══ Supplied data ══

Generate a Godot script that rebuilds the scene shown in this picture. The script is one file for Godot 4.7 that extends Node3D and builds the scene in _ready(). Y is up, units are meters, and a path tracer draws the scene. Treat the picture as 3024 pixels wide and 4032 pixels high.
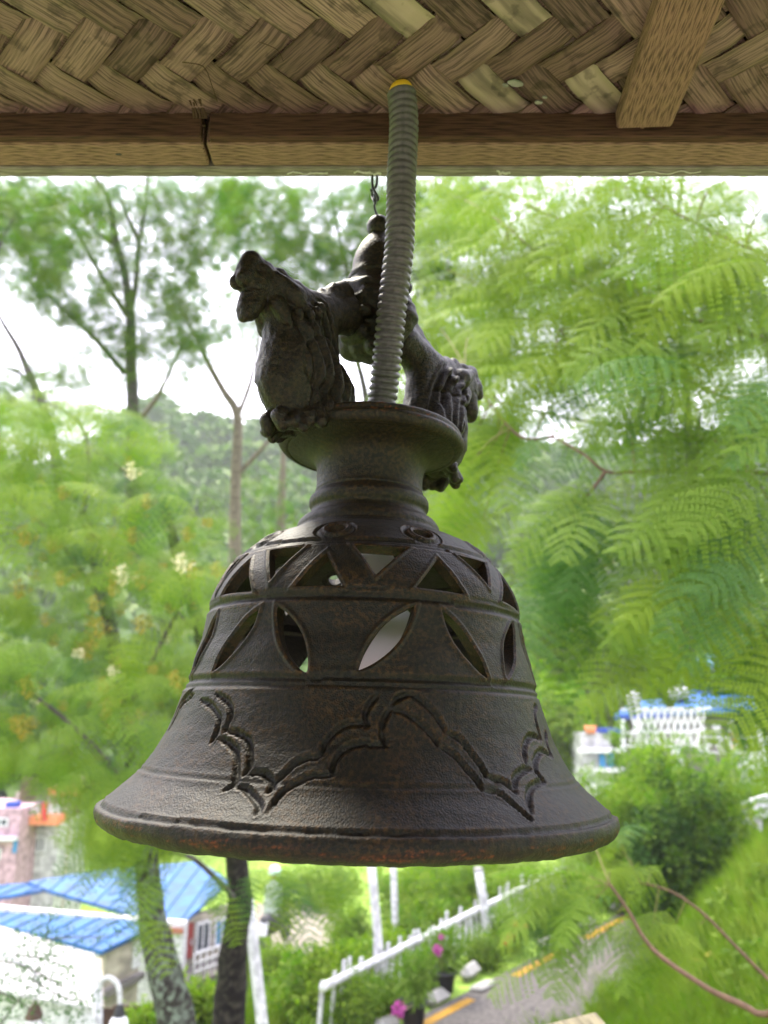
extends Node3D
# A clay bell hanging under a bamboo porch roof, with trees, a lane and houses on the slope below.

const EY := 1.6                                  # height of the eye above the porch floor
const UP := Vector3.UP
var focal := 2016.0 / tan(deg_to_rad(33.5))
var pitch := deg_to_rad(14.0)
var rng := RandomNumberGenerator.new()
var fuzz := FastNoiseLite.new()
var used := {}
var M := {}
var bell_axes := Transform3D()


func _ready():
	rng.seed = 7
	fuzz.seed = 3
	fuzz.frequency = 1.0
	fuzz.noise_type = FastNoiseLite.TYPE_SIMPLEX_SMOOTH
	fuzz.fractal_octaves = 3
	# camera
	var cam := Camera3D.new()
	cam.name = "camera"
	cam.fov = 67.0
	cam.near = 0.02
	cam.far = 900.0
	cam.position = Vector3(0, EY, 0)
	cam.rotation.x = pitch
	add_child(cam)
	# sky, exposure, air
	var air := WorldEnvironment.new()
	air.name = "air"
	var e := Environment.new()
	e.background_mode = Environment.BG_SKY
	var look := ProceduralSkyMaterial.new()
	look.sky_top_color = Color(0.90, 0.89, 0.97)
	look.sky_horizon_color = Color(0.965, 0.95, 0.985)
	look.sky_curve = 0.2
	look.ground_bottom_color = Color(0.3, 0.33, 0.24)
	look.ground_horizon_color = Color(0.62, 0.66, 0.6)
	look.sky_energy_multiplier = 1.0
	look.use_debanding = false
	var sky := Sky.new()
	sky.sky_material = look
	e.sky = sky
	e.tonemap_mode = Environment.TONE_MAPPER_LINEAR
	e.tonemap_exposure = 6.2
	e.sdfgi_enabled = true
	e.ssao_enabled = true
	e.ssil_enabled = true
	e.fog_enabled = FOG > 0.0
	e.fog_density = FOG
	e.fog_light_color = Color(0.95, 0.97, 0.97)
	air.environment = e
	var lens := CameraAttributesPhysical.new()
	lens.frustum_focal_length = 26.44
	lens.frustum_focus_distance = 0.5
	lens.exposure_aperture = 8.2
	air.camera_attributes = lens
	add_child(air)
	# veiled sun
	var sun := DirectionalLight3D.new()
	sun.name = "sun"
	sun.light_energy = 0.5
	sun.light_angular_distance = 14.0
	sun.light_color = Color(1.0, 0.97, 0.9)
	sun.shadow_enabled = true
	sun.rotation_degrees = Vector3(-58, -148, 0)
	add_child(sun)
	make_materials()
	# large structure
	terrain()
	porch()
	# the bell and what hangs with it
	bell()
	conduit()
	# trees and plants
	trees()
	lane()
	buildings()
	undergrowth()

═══

Restate the whole listing above exactly, except for its images.

Task solution:
Generate a Godot script that rebuilds the scene shown in this picture. The script is one file for Godot 4.7 that extends Node3D and builds the scene in _ready(). Y is up, units are meters, and a path tracer draws the scene. Treat the picture as 3024 pixels wide and 4032 pixels high.
extends Node3D
# A clay bell hanging under a bamboo porch roof, with trees, a lane and houses on the slope below.

const EY := 1.6                                  # height of the eye above the porch floor
const UP := Vector3.UP
var focal := 2016.0 / tan(deg_to_rad(33.5))
var pitch := deg_to_rad(14.0)
var rng := RandomNumberGenerator.new()
var fuzz := FastNoiseLite.new()
var used := {}
var M := {}
var bell_axes := Transform3D()


func _ready():
	rng.seed = 7
	fuzz.seed = 3
	fuzz.frequency = 1.0
	fuzz.noise_type = FastNoiseLite.TYPE_SIMPLEX_SMOOTH
	fuzz.fractal_octaves = 3
	# camera
	var cam := Camera3D.new()
	cam.name = "camera"
	cam.fov = 67.0
	cam.near = 0.02
	cam.far = 900.0
	cam.position = Vector3(0, EY, 0)
	cam.rotation.x = pitch
	add_child(cam)
	# sky, exposure, air
	var air := WorldEnvironment.new()
	air.name = "air"
	var e := Environment.new()
	e.background_mode = Environment.BG_SKY
	var look := ProceduralSkyMaterial.new()
	look.sky_top_color = Color(0.90, 0.89, 0.97)
	look.sky_horizon_color = Color(0.965, 0.95, 0.985)
	look.sky_curve = 0.2
	look.ground_bottom_color = Color(0.3, 0.33, 0.24)
	look.ground_horizon_color = Color(0.62, 0.66, 0.6)
	look.sky_energy_multiplier = 1.0
	look.use_debanding = false
	var sky := Sky.new()
	sky.sky_material = look
	e.sky = sky
	e.tonemap_mode = Environment.TONE_MAPPER_LINEAR
	e.tonemap_exposure = 6.2
	e.sdfgi_enabled = true
	e.ssao_enabled = true
	e.ssil_enabled = true
	e.fog_enabled = FOG > 0.0
	e.fog_density = FOG
	e.fog_light_color = Color(0.95, 0.97, 0.97)
	air.environment = e
	var lens := CameraAttributesPhysical.new()
	lens.frustum_focal_length = 26.44
	lens.frustum_focus_distance = 0.5
	lens.exposure_aperture = 8.2
	air.camera_attributes = lens
	add_child(air)
	# veiled sun
	var sun := DirectionalLight3D.new()
	sun.name = "sun"
	sun.light_energy = 0.5
	sun.light_angular_distance = 14.0
	sun.light_color = Color(1.0, 0.97, 0.9)
	sun.shadow_enabled = true
	sun.rotation_degrees = Vector3(-58, -148, 0)
	add_child(sun)
	make_materials()
	# large structure
	terrain()
	porch()
	# the bell and what hangs with it
	bell()
	conduit()
	# trees and plants
	trees()
	lane()
	buildings()
	undergrowth()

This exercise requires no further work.